From the frying pan into the gas tank

  • Published
  • By Staff Sgt. Patrick Brown
  • 45th Space Wing Public Affairs

What smells like barbecue and can go 80 miles per hour?

Master Sgt. Brian Hosken’s ride to work.

Sergeant Hosken, the 45th Space Communications Squadron base land mobile radio manager, uses used vegetable oil to fuel his 1985 turbo-diesel Mercedes Benz car. He’s been doing that for nearly three months now.

“When gas hit nearly $3 per gallon, I decided it was time to start using the oil,” he said. “I knew about using vegetable oil a few years ago. But with gas only being around $1.50 per gallon, it wasn’t worth the trouble.

“Now I think it is worth the trouble,” he said.

Using free vegetable oil and a couple of simple additives, Sergeant Hosken has been able to make his environmentally friendly fuel for around 50 cents per gallon. That includes everything, he said.

Sergeant Hosken gets his vegetable oil free from small restaurants.

“Every time I would go to a restaurant, I would ask about their cooking oil,” he said. “It drove my wife crazy for the first month or so. Now she’s getting used to the idea and she thinks it’s pretty neat.”

The mixture is commonly called biodiesel.

Biodiesel is not a new technology. It has been used for several years mainly by the farming and trucking industries and has been used in U.S. and state government vehicles. The wing uses biodiesel and E-85, a gasoline-alcohol mix fuel, available at Cape Canaveral Air Force Station and here. It already has 60 to 100 vehicles that run on alternative fuels.

And the number of “flex-fuel” vehicles the wing will use is on the rise, said the wing’s fuel manager, Larry Mynatt.

“Most vehicles the wing is buying now are flex-fuel,” he said.

Despite biodiesel’s low emissions (roughly 75 percent lower harmful emissions than fossil fuel diesel, according to EPA studies) and its low cost, its popularity still hasn’t taken off with the American public.

Sergeant Hosken says that is due mainly to the low number of diesel vehicles in the United States and because the standard process of making the fuel can be complicated and dangerous. The production of commercial biodiesel typically involves a nine-step chemical-reaction process, according to the Web site www.biodiesel.org.

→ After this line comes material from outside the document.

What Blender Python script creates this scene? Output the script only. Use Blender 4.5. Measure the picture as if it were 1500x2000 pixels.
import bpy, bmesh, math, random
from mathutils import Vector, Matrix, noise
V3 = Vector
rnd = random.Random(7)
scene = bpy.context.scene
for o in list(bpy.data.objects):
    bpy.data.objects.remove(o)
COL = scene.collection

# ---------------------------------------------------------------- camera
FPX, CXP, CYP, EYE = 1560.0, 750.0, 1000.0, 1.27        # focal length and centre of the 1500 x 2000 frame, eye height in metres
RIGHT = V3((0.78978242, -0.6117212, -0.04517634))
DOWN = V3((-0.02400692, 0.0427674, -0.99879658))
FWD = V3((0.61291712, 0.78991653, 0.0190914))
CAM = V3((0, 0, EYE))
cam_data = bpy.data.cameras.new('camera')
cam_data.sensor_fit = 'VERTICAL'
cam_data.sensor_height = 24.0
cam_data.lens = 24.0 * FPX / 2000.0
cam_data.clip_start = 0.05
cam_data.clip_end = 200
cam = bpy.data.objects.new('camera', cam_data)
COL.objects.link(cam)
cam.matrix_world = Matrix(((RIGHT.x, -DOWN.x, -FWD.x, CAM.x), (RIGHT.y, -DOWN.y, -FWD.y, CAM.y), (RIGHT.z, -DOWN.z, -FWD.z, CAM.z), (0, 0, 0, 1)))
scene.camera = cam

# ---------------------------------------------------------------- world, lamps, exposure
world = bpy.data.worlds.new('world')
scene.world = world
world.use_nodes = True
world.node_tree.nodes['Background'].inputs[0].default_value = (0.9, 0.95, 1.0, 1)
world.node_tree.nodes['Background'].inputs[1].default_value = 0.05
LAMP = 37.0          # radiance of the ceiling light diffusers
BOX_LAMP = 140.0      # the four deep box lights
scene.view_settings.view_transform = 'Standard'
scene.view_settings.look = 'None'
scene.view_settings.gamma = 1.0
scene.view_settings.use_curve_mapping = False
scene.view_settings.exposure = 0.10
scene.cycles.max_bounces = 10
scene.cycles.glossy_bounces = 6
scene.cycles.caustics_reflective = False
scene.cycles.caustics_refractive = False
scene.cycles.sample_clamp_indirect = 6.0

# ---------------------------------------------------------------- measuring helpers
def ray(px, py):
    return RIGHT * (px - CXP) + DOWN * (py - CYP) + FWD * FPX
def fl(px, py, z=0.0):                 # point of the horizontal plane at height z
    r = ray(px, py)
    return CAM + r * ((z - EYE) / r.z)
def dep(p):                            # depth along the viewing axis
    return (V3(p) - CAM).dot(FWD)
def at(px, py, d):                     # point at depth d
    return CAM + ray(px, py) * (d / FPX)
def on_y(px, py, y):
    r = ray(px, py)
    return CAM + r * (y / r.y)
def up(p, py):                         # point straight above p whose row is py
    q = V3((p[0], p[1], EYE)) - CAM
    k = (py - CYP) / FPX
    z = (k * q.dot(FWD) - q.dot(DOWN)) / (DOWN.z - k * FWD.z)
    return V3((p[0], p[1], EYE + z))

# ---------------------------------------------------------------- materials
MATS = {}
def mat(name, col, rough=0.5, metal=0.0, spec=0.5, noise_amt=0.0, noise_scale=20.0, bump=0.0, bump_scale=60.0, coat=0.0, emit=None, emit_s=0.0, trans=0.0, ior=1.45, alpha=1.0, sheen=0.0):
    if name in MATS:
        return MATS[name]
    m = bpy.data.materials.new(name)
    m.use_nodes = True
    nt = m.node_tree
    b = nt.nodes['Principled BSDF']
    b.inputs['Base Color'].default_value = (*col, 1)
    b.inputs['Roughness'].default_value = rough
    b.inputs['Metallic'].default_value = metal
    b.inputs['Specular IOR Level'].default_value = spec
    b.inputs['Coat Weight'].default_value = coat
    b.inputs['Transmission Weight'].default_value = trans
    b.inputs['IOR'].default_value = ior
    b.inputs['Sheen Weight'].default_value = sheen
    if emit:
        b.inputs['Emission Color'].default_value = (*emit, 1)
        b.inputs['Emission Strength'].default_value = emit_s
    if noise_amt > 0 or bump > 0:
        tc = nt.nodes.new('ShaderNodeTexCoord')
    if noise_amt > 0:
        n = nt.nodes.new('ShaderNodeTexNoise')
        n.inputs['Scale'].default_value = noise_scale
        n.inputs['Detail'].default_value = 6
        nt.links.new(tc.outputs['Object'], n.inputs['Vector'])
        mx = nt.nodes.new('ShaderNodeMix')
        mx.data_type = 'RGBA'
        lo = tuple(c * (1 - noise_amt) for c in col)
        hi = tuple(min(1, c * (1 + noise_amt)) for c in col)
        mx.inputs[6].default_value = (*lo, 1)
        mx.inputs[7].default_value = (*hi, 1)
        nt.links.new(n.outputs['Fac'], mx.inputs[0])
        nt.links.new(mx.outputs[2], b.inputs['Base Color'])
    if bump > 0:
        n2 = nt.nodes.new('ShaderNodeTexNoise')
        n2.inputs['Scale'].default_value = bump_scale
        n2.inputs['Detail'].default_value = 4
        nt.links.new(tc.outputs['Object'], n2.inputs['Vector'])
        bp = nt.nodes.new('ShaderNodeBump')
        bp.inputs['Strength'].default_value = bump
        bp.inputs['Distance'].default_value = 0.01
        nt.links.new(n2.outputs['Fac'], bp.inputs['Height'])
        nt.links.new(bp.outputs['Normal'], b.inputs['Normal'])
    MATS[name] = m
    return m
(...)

Florida’s warm climate is what allows Sergeant Hosken to use a simpler process. He says in cooler climates, there is a risk of the fuel solidifying in the tank and fuel lines. Commercial manufacturers use the more complicated process to make the fuel less temperature-sensitive. Here, he just makes sure the fuel can withstand temperatures as low as 40 degrees Fahrenheit.

“I just put it in the refrigerator for a few hours and if it stays liquid, then I know that it’s good,” he said.

Sergeant Hosken said the only drawback to the fuel is that he’s noticed a loss of about 10 percent of his car’s horsepower. But that’s not a major concern for him. On the plus side, there is no obnoxious smell of diesel exhaust.

“The exhaust usually smells like whatever was cooked in the oil,” he said. “But it usually comes out smelling like barbecue.”